Providence interposed to preserve me from the heaviest affliction that I can now suffer, or I had lately lost Mrs. Unwin, and in a way the most shocking imaginable. Having kindled her fire in the room where she dresses (an office that she always performs for herself), she placed the candle on the hearth, and, kneeling, addressed herself to her devotions. A thought struck her, while thus occupied, that the candle, being short, might possibly catch her clothes. She pinched it out with the tongs, and set it on the table. In a few minutes the chamber was so filled with smoke that her eyes watered, and it was hardly possible to see across it. Supposing that it proceeded from the chimney, she pushed the billets backward, and, while she did so, casting her eye downward, perceived that her dress was on fire. In fact, before she extinguished the candle, the mischief that she apprehended was begun; and when she related the matter to me, she showed me her clothes with a hole burnt in them as large as this sheet of paper. It is not possible, perhaps, that so tragical a death should overtake a person actually engaged in prayer, for her escape seems almost a miracle. Her presence of mind, by which she was enabled, without calling for help or waiting for it, to gather up her clothes and plunge them, burning as they were, in water, seems as wonderful a part of the occurrence as any. The very report of fire, though distant, has rendered hundreds torpid and incapable of self-succour; how much more was such a disability to be expected, when the fire had not seized a neighbour's house, or begun its devastations on our own, but was actually consuming the apparel that she wore, and seemed in possession of her person.

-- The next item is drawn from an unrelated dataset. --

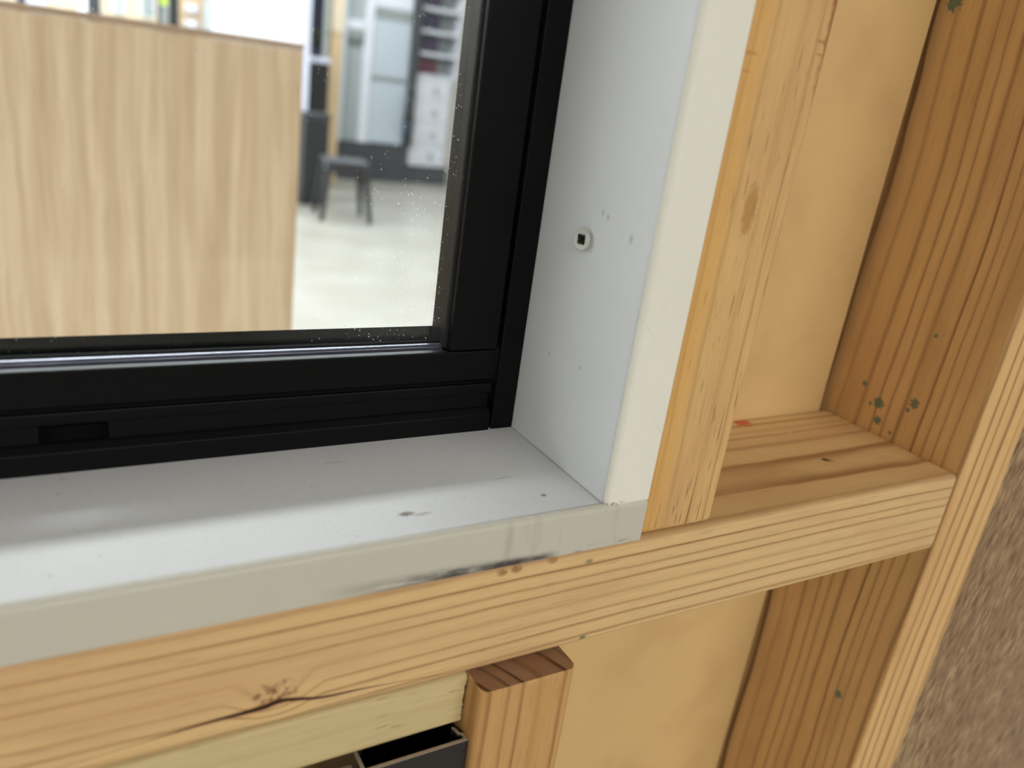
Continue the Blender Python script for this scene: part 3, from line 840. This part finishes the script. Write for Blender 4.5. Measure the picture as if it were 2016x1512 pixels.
def leaf_mesh():
    bm = bmesh.new()
    pr = [(0, 0.004, 0), (0.3, 0.016, 0.02), (0.6, 0.018, 0.02), (1.0, 0.001, -0.02)]
    L_ = 0.13; prev = None
    for f, hw, up in pr:
        row = [bm.verts.new((f*L_, -hw, up*0.5)), bm.verts.new((f*L_, 0, up*0.5-0.004)), bm.verts.new((f*L_, hw, up*0.5))]
        if prev:
            for i in range(2): bm.faces.new((prev[i], prev[i+1], row[i+1], row[i]))
        prev = row
    return to_mesh(bm, 'leaf', True)
lm_ = leaf_mesh(); lm_.materials.append(M['leaf'])
for k in range(26):
    o = bpy.data.objects.new('leaf', lm_); C.objects.link(o); o.parent = pl
    o.location = (0, 0, 0.058+random.uniform(0, 0.02)); o.rotation_euler = (random.uniform(-.3, .3), -random.uniform(0.6, 1.5), k*2.4)
    s = random.uniform(0.9, 1.5); o.scale = (s, s, s)

# beige post
bp_ = empty('beige_post', (2.335, 7.72, 0), 'beige timber post beside the dark display case', 'post')
box('lower_shaft', (-0.056, -0.05, 0.0), (0.056, 0.05, 1.385), M['beige'], bp_, 0.003, 1)
box('upper_shaft', (-0.060, -0.055, 1.386), (0.060, 0.055, 2.4), M['cream'], bp_, 0.003, 1)

# white wardrobe on a black plinth
wd = empty('white_wardrobe', (3.0, 8.2, 0), 'white wardrobe with grey bars on a black plinth base', 'wardrobe')
box('plinth', (-0.52, -0.01, 0.0), (0.33, 0.40, 0.385), M['blk2'], wd, 0.003, 1)
box('carcass', (-0.52, 0.05, 0.386), (0.33, 0.40, 2.2), M['greyw'], wd, 0.002, 1)
box('side_stile', (-0.50, 0.0, 0.386), (-0.40, 0.048, 2.2), M['white_cool'], wd, 0.002, 1)
box('middle_stile', (-0.215, -0.005, 0.386), (-0.125, 0.048, 2.2), M['soft_white'], wd, 0.002, 1)
d0 = box('door', (-0.118, 0.0, 0.395), (0.27, 0.045, 1.005), M['white_cool'], wd, 0.002, 1)
d1 = box('door', (-0.118, 0.0, 1.05), (0.27, 0.045, 1.585), M['white_cool'], wd, 0.002, 1)
box('bar', (-0.118, -0.004, 1.008), (0.27, 0.045, 1.046), M['grey_bar'], wd, 0.002, 1)
box('bar', (-0.118, -0.004, 1.588), (0.27, 0.045, 1.69), M['grey_bar'], wd, 0.002, 1)
box('bar', (-0.395, -0.004, 1.37), (-0.22, 0.045, 1.455), M['grey_bar'], wd, 0.002, 1)
box('rail', (-0.395, 0.0, 1.458), (-0.22, 0.045, 1.54), M['soft_white'], wd, 0.002, 1)
box('door', (-0.118, 0.0, 1.695), (0.27, 0.045, 2.2), M['soft_white'], wd, 0.002, 1)
# dark upright between wardrobe and shelves
pole = tag(box('dark_upright', (-0.035, -0.03, 0.392), (0.035, 0.03, 2.2), M['blk2'], None, 0.002, 1, (3.318, 8.16, 0)), 'dark grey upright between the wardrobe and the shelf unit', 'upright')

# black bag hanging from the upright
def bag():
    e = empty('hanging_bag', (3.275, 8.085, 0.47), 'black bag with a dark teal bottom hanging by the upright', 'bag')
    def blob(z0, z1, prof):
        bm = bmesh.new(); rings = []
        for f, w_, d_ in prof:
            rings.append([bm.verts.new((w_*math.cos(a)*(1+0.08*math.sin(3*a+f*5)), d_*math.sin(a), z0+(z1-z0)*f)) for a in [2*math.pi*k/20 for k in range(20)]])
        for a, b in zip(rings, rings[1:]):
            for k in range(20): bm.faces.new((a[k], a[(k+1) % 20], b[(k+1) % 20], b[k]))
        bm.faces.new(rings[0][::-1]); bm.faces.new(rings[-1])
        return to_mesh(bm, 'bag', True)
    link('body', blob(0.18, 0.42, [(0, .058, .035), (.25, .055, .034), (.6, .056, .03), (.85, .045, .022), (1, .028, .012)]), M['blk'], e)
    b = link('bottom', blob(0.0, 0.18, [(0, .040, .02), (.15, .054, .032), (.6, .060, .036), (1, .058, .035)]), M['teal'], e); b['label'] = 'dark teal lower half'
    bm = bmesh.new(); pr = None
    P_ = [(math.cos(a)*0.026, 0, 0.42+0.10*math.sin(a)) for a in [math.pi*k/8 for k in range(9)]]
    for a, b2 in zip(P_, P_[1:]): cyl(bm, a, b2, 0.005, 0.005, 8)
    link('handle', to_mesh(bm, 'handle'), M['blk'], e)
    bm = bmesh.new(); cyl(bm, (0, 0.0455, 0.515), (0, -0.012, 0.515), 0.006, 0.006, 10); cyl(bm, (0, -0.012, 0.515), (0, -0.014, 0.545), 0.006, 0.004, 10)
    link('hook', to_mesh(bm, 'hook'), M['grey_bar'], e)
bag()

# open shelf unit over a chest of drawers
sh = empty('shelf_unit', (3.57, 8.2, 1.10), 'white open shelf unit with dark goods above the drawers', 'shelf unit')
box('back', (-0.21, 0.20, 0.0), (0.24, 0.215, 1.1), M['greyw'], sh)
box('side', (-0.235, 0.0, 0.0), (-0.212, 0.215, 1.1), M['greyw'], sh)
box('side', (0.24, 0.0, 0.0), (0.26, 0.215, 1.1), M['soft_white'], sh)
for k in range(5): box('shelf', (-0.211, 0.0, 0.0+k*0.215), (0.239, 0.199, 0.032+k*0.215), M['soft_white'], sh)
cols = ['plum', 'purple', 'navy', 'purple']
for k in range(4):
    names = ('lowest', 'second', 'third', 'topmost')
    g = empty('storage_box', (3.475, 8.24, 1.1+0.0325+k*0.215), ('dark plum box on the lowest shelf of the white unit', 'dark purple box on the second shelf of the white unit',
              'dark navy box on the third shelf of the white unit', 'dark purple box on the topmost shelf of the white unit')[k], 'box', 'boxes on the open shelves')
    box('body', (-0.10, 0.0, 0.0), (0.13, 0.15, 0.135), M[cols[k]], g, 0.004, 1)
    box('lid', (-0.104, -0.004, 0.1355), (0.134, 0.154, 0.155), M['blk2'] if k else M['leaf'], g, 0.003, 1)
ch = empty('chest_of_drawers', (3.57, 8.2, 0), 'white chest of four drawers under the open shelf unit', 'drawers')
box('plinth', (-0.235, 0.0, 0.0), (0.26, 0.35, 0.185), M['blk2'], ch, 0.002, 1)
box('carcass', (-0.21, 0.025, 0.186), (0.21, 0.35, 1.099), M['soft_white'], ch, 0.002, 1)
for k in range(4):
    d = box('drawer', (-0.205, 0.0, 0.192+k*0.226), (0.205, 0.024, 0.192+k*0.226+0.222), M['soft_white'], ch, 0.003, 1)
    bm = bmesh.new(); cyl(bm, (0.03, -0.001, 0.30+k*0.226), (0.03, -0.022, 0.30+k*0.226), 0.016, 0.026, 18)
    link('knob', to_mesh(bm, 'knob'), M['grey_bar'], d)

# black metal stool
def stool():
    e = empty('metal_stool', (1.93, 6.06, 0), 'low black metal stool with splayed legs on the shop floor', 'stool')
    e.rotation_euler = (0, 0, math.radians(-8))
    bm = bmesh.new(); bm_box(bm, (-0.165, -0.165, 0.425), (0.165, 0.165, 0.452), 0.010, 3)
    link('seat', to_mesh(bm, 'seat', False), M['blk2'], e)
    for sx in (-1, 1):
        for sy in (-1, 1):
            bm = bmesh.new()
            t0, t1 = 0.135, 0.185
            a = [(sx*t0+dx, sy*t0+dy, 0.4245) for dx, dy in ((-.026, -.026), (.026, -.026), (.026, .026), (-.026, .026))]
            b = [(sx*t1+dx, sy*t1+dy, 0.012) for dx, dy in ((-.016, -.016), (.016, -.016), (.016, .016), (-.016, .016))]
            va = [bm.verts.new(p) for p in a]; vb = [bm.verts.new(p) for p in b]
            for i in range(4): bm.faces.new((va[i], va[(i+1) % 4], vb[(i+1) % 4], vb[i]))
            bm.faces.new(va); bm.faces.new(vb)
            lg = link('leg', to_mesh(bm, 'leg'), M['blk'], e)
            box('foot', (sx*t1-0.018, sy*t1-0.018, 0.0), (sx*t1+0.018, sy*t1+0.018, 0.0118), M['blk'], lg)
    for sx, sy, dx, dy in ((0, -1, 1, 0), (0, 1, 1, 0), (-1, 0, 0, 1), (1, 0, 0, 1)):
        cx, cy = sx*0.142, sy*0.142
        hx, hy = (0.118, 0.006) if dx else (0.006, 0.118)
        box('apron', (cx-hx, cy-hy, 0.362), (cx+hx, cy+hy, 0.4245), M['blk'], e, 0.001, 1)
stool()

# --- row of things along the back, showing just above the partition
def bay(name, x0, x1, mat, label, cat='panel', y=7.6, h=2.0, d=0.03, group=None):
    e = empty(name, ((x0+x1)/2, y, 0), label, cat, group)
    box('body', (-(x1-x0)/2, 0, 0), ((x1-x0)/2, d, h), mat, e, 0.002, 1)
    return e
e = bay('cream_display_wall', -0.80, -0.198, M['cream'], 'cream display panel at the far left of the back row')
e = bay('dark_cloth_stand', -0.190, -0.128, M['navy'], 'narrow dark purple stand at the left of the back row', 'stand', d=0.10)
e = bay('grey_display_wall', -0.122, -0.004, M['lilac'], 'grey blue panel right of the dark purple stand')
e = bay('cream_display_wall', 0.0, 0.222, M['cream'], 'cream panel between the grey panel and the white post')
e = bay('white_post', 0.228, 0.288, M['white'], 'narrow white post beside the dark green-black post', 'post', d=0.06)
e = bay('dark_post', 0.294, 0.384, M['blk2'], 'dark post right of the narrow white post', 'post', d=0.08)
e = bay('cream_display_wall', 0.390, 0.800, M['cream'], 'cream panel holding two pale pictures, right of the dark post')
for k, (a, b) in enumerate(((0.470, 0.560), (0.672, 0.782))):
    f = empty('picture', ((a+b)/2, 7.599, 1.30), ('pale blue picture at the left of the cream panel', 'pale grey picture at the right of the cream panel')[k], 'picture', 'pictures on the cream panel')
    box('frame', (-(b-a)/2, -0.018, -0.03), ((b-a)/2, -0.001, 0.30), M['white'], f, 0.001, 1)
    box('print', (-(b-a)/2+0.008, -0.0195, -0.022), ((b-a)/2-0.008, -0.0181, 0.292), M['white_cool' if k == 0 else 'greyw'], f)
e = bay('grey_stand', 0.826, 0.876, M['grey_bar'], 'slim grey stand under the green lamp', 'stand', h=1.372, d=0.05)
gp = empty('green_lamp', (0.851, 7.625, 1.3725), 'small glowing yellow-green lamp on the slim grey stand', 'lamp')
bm = bmesh.new(); cyl(bm, (0, 0, 0), (0, 0, 0.010), 0.022, 0.022, 20); link('base', to_mesh(bm, 'base'), M['blk'], gp)
bm = bmesh.new(); bmesh.ops.create_uvsphere(bm, u_segments=20, v_segments=12, radius=0.034, matrix=Matrix.Translation((0, 0, 0.043)))
link('globe', to_mesh(bm, 'globe', True), M['lamp_green'], gp)
e = bay('dark_screen', 0.804, 0.822, M['blk'], 'thin black edge post left of the green lamp', 'post', d=0.2)
e = bay('dark_curtain_board', 0.890, 0.966, M['blk'], 'dark brown black board right of the green lamp', 'board', d=0.08)
e = bay('beige_display_wall', 0.972, 1.166, M['beige'], 'beige panel with two white wall plates')
for k, z in enumerate((1.232, 1.352)):
    f = empty('wall_plate', (1.062, 7.599, z), ('lower white wall plate on the beige panel', 'upper white wall plate on the beige panel')[k], 'wall plate', 'wall plates on the beige panel')
    box('plate', (-0.052, -0.014, 0), (0.052, -0.001, 0.072), M['lilac'], f, 0.003, 1)
    box('rocker', (-0.020, -0.018, 0.018), (0.020, -0.0141, 0.054), M['white'], f, 0.002, 1)
e = bay('black_board', 1.172, 1.262, M['blk'], 'black board just left of the tall white cabinet', 'board', d=0.06)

It draws toward supper-time. I therefore heartily wish you a good night; and, with our best affections to yourself, Mrs. Newton, and Miss Catlett, I remain, my dear friend, truly and warmly yours,
W. C.
TO LADY HESKETH.
The Lodge, Jan. 30, 1788.
My dearest Coz.—It is a fortnight since I heard from you, that is to say, a week longer than you have accustomed me to wait for a letter. I do not forget that you have recommended it to me, on occasions somewhat similar, to banish all anxiety, and to ascribe your silence only to the interruptions of company. Good advice, my dear, but not easily taken by a man circumstanced as I am. I have learned in the school of adversity, a school from which I have no expectation that I shall ever be dismissed, to apprehend the worst, and have ever found it the only course in which I can indulge myself without the least danger of incurring a disappointment. This kind of experience, continued through many years, has given me such an habitual bias to the gloomy side of every thing, that I never have a moment's ease on any subject to which I am not indifferent. How then can I be easy when I am left afloat upon a sea of endless conjectures, of which you furnish the occasion. Write, I beseech you, and do not forget that I am now a battered actor upon this turbulent stage; that what little vigour of mind I ever had, of the self-supporting kind I mean, has long since been broken; and that, though I can bear nothing well, yet any thing better than a state of ignorance concerning your welfare. I have spent hours in the night leaning upon my elbow, and wondering what your silence means. I entreat you once more to put an end to these speculations, which cost me more animal spirits than I can spare; if you cannot, without great trouble to yourself, which in your situation may very possibly be the case, contrive opportunities of writing so frequently as usual, only say it, and I am content. I will wait, if you desire it, as long for every letter, but then let them arrive at the period once fixed, exactly at the time, for my patience will not hold out an hour beyond it.[395]
W. C.
TO LADY HESKETH.
The Lodge, Feb. 1, 1788.
Pardon me, my dearest cousin, the mournful ditty that I sent you last. There are times when I see every thing through a medium that distresses me to an insupportable degree, and that letter was written in one of them. A fog that had for three days obliterated all the beauties of Weston, and a north-east wind, might possibly contribute not a little to the melancholy that indited it. But my mind is now easy; your letter has made it so, and I feel myself as blithe as a bird in comparison. I love you, my cousin, and cannot suspect, either with or without cause, the least evil in which you may be concerned, without being greatly troubled! Oh, trouble! The portion of all mortals—but mine in particular; would I had never known thee, or could bid thee farewell for ever; for I meet thee at every turn: my pillows are stuffed with thee, my very roses smell of thee, and even my cousin, who would cure me of all trouble if she could, is sometimes innocently the cause of trouble to me.